Rose Asaf
Occupied Palestine ’48
Zochrot
My experiences at Israel military checkpoints illuminated the material implications of apartheid and the colonial logic of the occupation, humiliation, and domination of Palestinians. The ostensible purpose of the checkpoints is to screen whoever comes into Israel to prevent terrorist attacks like those that happened in the Second Intifada. This is the justification also given for the sprawling Apartheid Wall. The reality, however, is that these supposed security tools are offensive rather than defensive measures.
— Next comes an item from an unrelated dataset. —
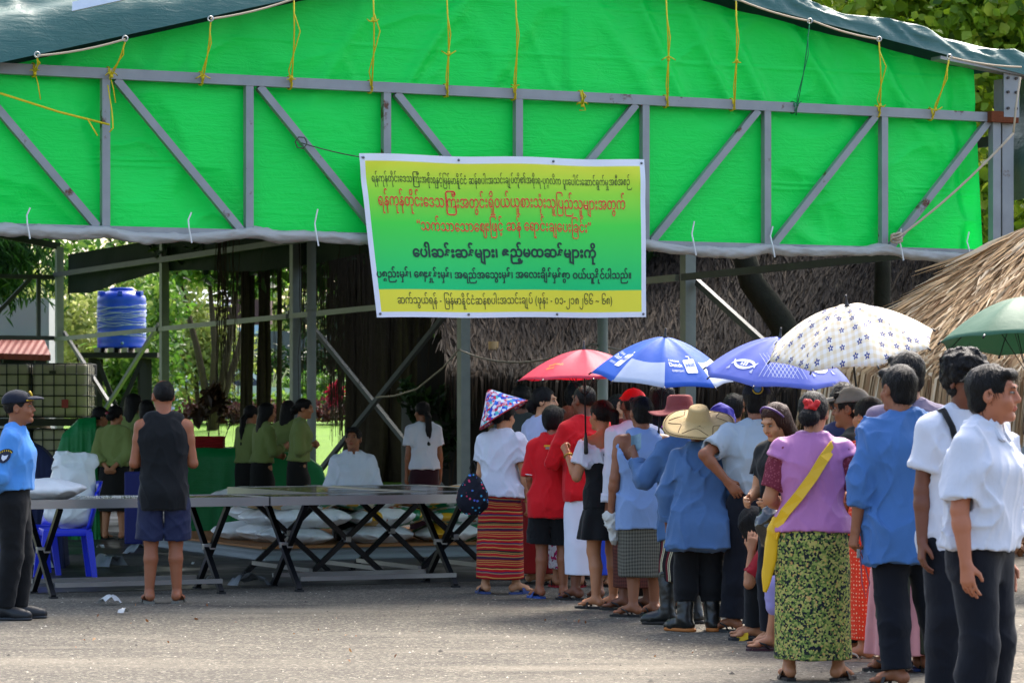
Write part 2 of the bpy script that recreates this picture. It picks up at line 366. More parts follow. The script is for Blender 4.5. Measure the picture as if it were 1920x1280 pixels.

According to many Palestinians I met, there are countless ways to cross into the 1948 territory without going through a checkpoint. The Apartheid Wall is not built on 40% of the Green Line, and there are many areas that are crossed frequently by Palestinians. Many people pointed out to me that the Israeli Occupation Forces are well aware of areas Palestinians can cross to enter Israel, and that they tacitly allow it. The Palestinians who enter Israel on a daily basis are usually men going to work. Without the income they bring back to the West Bank, economic conditions would be much worse. Israel knows that deterioration of economic conditions functions in tandem with anger, hostility, and radicalization.
All this is to say that if Palestinians wanted to attack Israel, they would not need a checkpoint to do so, which is a fact the Israeli government knows well. So, when Zionists make statements saying that the wall and checkpoints help curb suicide attacks, such statements are intentionally disingenuous. The reason suicide attacks ended, as many Palestinians have pointed out to me, is that tactics of resistance have changed, and leadership has decided that its followers should no longer engage in such activities.
So what, then, are the purposes of the checkpoints and the wall, if not to protect Israel? All one must do to understand the logic behind the checkpoints and wall is to look at what they ultimately accomplish and materially enact: they inhibit and control movement for Palestinians, significantly lengthen travel times, ban entry to certain areas of their own land, humiliate Palestinians, and reinforce the quotidian psychology of domination.